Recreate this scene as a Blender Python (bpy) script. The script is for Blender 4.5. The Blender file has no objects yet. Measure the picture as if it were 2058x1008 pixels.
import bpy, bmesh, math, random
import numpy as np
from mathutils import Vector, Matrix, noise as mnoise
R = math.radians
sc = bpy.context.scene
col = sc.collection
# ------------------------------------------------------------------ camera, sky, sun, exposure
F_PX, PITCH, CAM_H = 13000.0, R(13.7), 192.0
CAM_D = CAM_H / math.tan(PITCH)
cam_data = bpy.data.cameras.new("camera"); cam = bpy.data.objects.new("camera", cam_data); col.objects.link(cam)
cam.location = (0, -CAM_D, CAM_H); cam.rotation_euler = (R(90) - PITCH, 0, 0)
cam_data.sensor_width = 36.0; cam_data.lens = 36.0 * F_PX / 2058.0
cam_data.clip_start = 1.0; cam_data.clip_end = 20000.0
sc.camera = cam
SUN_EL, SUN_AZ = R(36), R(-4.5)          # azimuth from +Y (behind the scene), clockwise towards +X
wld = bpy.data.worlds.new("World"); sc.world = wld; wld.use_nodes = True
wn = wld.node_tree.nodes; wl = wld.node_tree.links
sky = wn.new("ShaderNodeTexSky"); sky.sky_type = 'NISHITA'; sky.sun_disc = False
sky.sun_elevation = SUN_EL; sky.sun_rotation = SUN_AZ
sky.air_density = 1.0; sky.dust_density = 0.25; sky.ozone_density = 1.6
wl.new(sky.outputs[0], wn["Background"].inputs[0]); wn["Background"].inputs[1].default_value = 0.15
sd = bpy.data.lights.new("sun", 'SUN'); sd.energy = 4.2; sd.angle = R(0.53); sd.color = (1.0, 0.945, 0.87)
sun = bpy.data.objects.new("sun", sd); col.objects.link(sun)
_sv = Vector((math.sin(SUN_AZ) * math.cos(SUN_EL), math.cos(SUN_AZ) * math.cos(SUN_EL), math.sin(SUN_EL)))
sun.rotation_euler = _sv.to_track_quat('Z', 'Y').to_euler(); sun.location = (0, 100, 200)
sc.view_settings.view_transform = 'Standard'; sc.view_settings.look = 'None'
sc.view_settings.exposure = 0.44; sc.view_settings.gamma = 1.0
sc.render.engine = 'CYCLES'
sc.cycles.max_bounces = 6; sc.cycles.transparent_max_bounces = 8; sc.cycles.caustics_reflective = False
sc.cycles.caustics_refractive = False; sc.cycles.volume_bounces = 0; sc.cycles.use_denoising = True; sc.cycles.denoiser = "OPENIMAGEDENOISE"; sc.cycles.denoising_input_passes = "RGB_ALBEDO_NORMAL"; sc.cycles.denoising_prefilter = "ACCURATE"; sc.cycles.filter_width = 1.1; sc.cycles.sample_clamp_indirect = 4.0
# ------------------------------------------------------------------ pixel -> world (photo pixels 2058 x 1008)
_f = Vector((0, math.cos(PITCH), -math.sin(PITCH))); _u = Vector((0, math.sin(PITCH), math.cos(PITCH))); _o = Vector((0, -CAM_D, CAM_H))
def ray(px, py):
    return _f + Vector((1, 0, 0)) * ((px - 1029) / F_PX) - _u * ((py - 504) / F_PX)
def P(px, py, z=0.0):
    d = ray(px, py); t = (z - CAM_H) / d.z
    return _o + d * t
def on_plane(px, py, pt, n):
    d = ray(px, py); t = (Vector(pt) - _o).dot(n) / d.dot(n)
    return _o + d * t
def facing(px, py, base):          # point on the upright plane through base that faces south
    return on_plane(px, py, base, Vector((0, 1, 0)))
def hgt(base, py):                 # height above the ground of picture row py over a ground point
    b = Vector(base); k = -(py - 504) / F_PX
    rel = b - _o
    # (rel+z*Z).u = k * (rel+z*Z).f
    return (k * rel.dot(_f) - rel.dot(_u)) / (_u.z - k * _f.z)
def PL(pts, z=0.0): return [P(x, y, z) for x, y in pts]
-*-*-
- Challenge:
Reproduce the material exactly, with every line intact.

- Completed exercise:
Recreate this scene as a Blender Python (bpy) script. The script is for Blender 4.5. The Blender file has no objects yet. Measure the picture as if it were 2058x1008 pixels.
import bpy, bmesh, math, random
import numpy as np
from mathutils import Vector, Matrix, noise as mnoise
R = math.radians
sc = bpy.context.scene
col = sc.collection
# ------------------------------------------------------------------ camera, sky, sun, exposure
F_PX, PITCH, CAM_H = 13000.0, R(13.7), 192.0
CAM_D = CAM_H / math.tan(PITCH)
cam_data = bpy.data.cameras.new("camera"); cam = bpy.data.objects.new("camera", cam_data); col.objects.link(cam)
cam.location = (0, -CAM_D, CAM_H); cam.rotation_euler = (R(90) - PITCH, 0, 0)
cam_data.sensor_width = 36.0; cam_data.lens = 36.0 * F_PX / 2058.0
cam_data.clip_start = 1.0; cam_data.clip_end = 20000.0
sc.camera = cam
SUN_EL, SUN_AZ = R(36), R(-4.5)          # azimuth from +Y (behind the scene), clockwise towards +X
wld = bpy.data.worlds.new("World"); sc.world = wld; wld.use_nodes = True
wn = wld.node_tree.nodes; wl = wld.node_tree.links
sky = wn.new("ShaderNodeTexSky"); sky.sky_type = 'NISHITA'; sky.sun_disc = False
sky.sun_elevation = SUN_EL; sky.sun_rotation = SUN_AZ
sky.air_density = 1.0; sky.dust_density = 0.25; sky.ozone_density = 1.6
wl.new(sky.outputs[0], wn["Background"].inputs[0]); wn["Background"].inputs[1].default_value = 0.15
sd = bpy.data.lights.new("sun", 'SUN'); sd.energy = 4.2; sd.angle = R(0.53); sd.color = (1.0, 0.945, 0.87)
sun = bpy.data.objects.new("sun", sd); col.objects.link(sun)
_sv = Vector((math.sin(SUN_AZ) * math.cos(SUN_EL), math.cos(SUN_AZ) * math.cos(SUN_EL), math.sin(SUN_EL)))
sun.rotation_euler = _sv.to_track_quat('Z', 'Y').to_euler(); sun.location = (0, 100, 200)
sc.view_settings.view_transform = 'Standard'; sc.view_settings.look = 'None'
sc.view_settings.exposure = 0.44; sc.view_settings.gamma = 1.0
sc.render.engine = 'CYCLES'
sc.cycles.max_bounces = 6; sc.cycles.transparent_max_bounces = 8; sc.cycles.caustics_reflective = False
sc.cycles.caustics_refractive = False; sc.cycles.volume_bounces = 0; sc.cycles.use_denoising = True; sc.cycles.denoiser = "OPENIMAGEDENOISE"; sc.cycles.denoising_input_passes = "RGB_ALBEDO_NORMAL"; sc.cycles.denoising_prefilter = "ACCURATE"; sc.cycles.filter_width = 1.1; sc.cycles.sample_clamp_indirect = 4.0
# ------------------------------------------------------------------ pixel -> world (photo pixels 2058 x 1008)
_f = Vector((0, math.cos(PITCH), -math.sin(PITCH))); _u = Vector((0, math.sin(PITCH), math.cos(PITCH))); _o = Vector((0, -CAM_D, CAM_H))
def ray(px, py):
    return _f + Vector((1, 0, 0)) * ((px - 1029) / F_PX) - _u * ((py - 504) / F_PX)
def P(px, py, z=0.0):
    d = ray(px, py); t = (z - CAM_H) / d.z
    return _o + d * t
def on_plane(px, py, pt, n):
    d = ray(px, py); t = (Vector(pt) - _o).dot(n) / d.dot(n)
    return _o + d * t
def facing(px, py, base):          # point on the upright plane through base that faces south
    return on_plane(px, py, base, Vector((0, 1, 0)))
def hgt(base, py):                 # height above the ground of picture row py over a ground point
    b = Vector(base); k = -(py - 504) / F_PX
    rel = b - _o
    # (rel+z*Z).u = k * (rel+z*Z).f
    return (k * rel.dot(_f) - rel.dot(_u)) / (_u.z - k * _f.z)
def PL(pts, z=0.0): return [P(x, y, z) for x, y in pts]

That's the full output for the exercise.